Участвовали мы в деле против Явор-паши, вместе с регулярными войсками. Страха в сражении не было. Смерть я и раньше видел. Отца и мать курды на моих глазах зарезали, своими глазами на это глядел. Среди нас такие были, что думалось, со страху помрут. А вели себя геройски. Был мальчик Погос, 16 лет, из Родосто. Я ему говорил: тебя-то зачем? Однако, в течение пятнадцати часов он оставался без пищи на передовых позициях. Когда преследовали Явора, Погос впереди и в самых опасных местах. Все хорошо сражались. А лондонец в походе всегда брился. И как успевал, сказать не умею, только всегда выбритый. Для чего, говорим, усы бреешь? Для чистоты, говорит. Сердился, когда мы его англичанином звали… Про шута спрашиваете? Жив… Только там уж не до шуток было. По дороге он много кур ловил: как привал, так он из сумки кур тащит… Андраник сражался наравне с нами, с ружьем в руках, но во время боя настоящее руководство переходило к нему. Гарегин очень храбрый, в бою никогда не ложился, а перебегал с саблей от позиции к позиции. С нами Гарегин делился последним куском. Когда первый у нас дружинник пал, Гарегин подошел, поцеловал в лоб и говорит: "Вот первый мученик!" И дальше также. Кто падал, Гарегин подойдет, поцелует и кричит: "Красный Крест!". Выходят санитары и уносят раненого. Меня в Филиппополь отправили, там я 10 дней в госпитале лежал. Царица к нам приходила, про все расспрашивала. Я ей сказал: "Вам уже хорошо. Вы турок в Азию выгоните, а нам в Армении от них хуже вдвое станет". А царица говорит: "Подождите, и вам будет хорошо". Подарила вот эту открытку, для утешения, значит…
* * *
Возвратившись в Софию, добровольцы набросились на армянские газеты, но той, какая им была особенно близка, «Азатамар», их константинопольского партийного органа, не нашли. Болгарская цензура наложила на эту газету запрет в наказание за критику, которой «Азатамар» осмелился подвергнуть крестоносный манифест царя Фердинанда. Кара, наложенная на орган той самой партии, под знаменем которой добровольцы умирали за дело Македонии, представляла собою чрезвычайно выразительное столкновение революционной романтики с династической реакцией. Противоречия «освободительной» войны стояли в этом эпизоде, как на ладони. Узнав от армянского коллеги об обстоятельствах дела, я написал тогда телеграмму и дал текст на просмотр одному «левому» цензору (имени его на этот раз не называю, чтобы не отягощать его воспоминаний).

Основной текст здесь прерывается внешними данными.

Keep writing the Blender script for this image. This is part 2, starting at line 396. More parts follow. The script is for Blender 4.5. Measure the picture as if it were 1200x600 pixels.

— Вы серьезно думаете посылать эту телеграмму?
— Разумеется.
— Не советую подавать ее официально в цензуру.
— Почему?
— Не забывайте, что мы, цензора, имеем право задерживать не только телеграммы, но и самих корреспондентов…
Дальнейших сведений об армянском отряде и его участниках у меня сейчас нет. Не знаю, снят ли был запрет с «Азатамара». Не знаю также, какое действие оказывает открытка болгарской царицы на самочувствие изувеченного добровольца-армянина…
"Киевская Мысль" N 197, 19 июля 1913 г.
6. Преступление шовинизма и демократия
Болгарская военная цензура
Когда болгарский офицер на границе просматривал наши паспорта, — прежде этого в Цареброде не делали, — я сделал из этого тот вывод, что Болгария хочет затруднить доступ на свою территорию военным шпионам и вообще подозрительным лицам. Желание совершенно натуральное.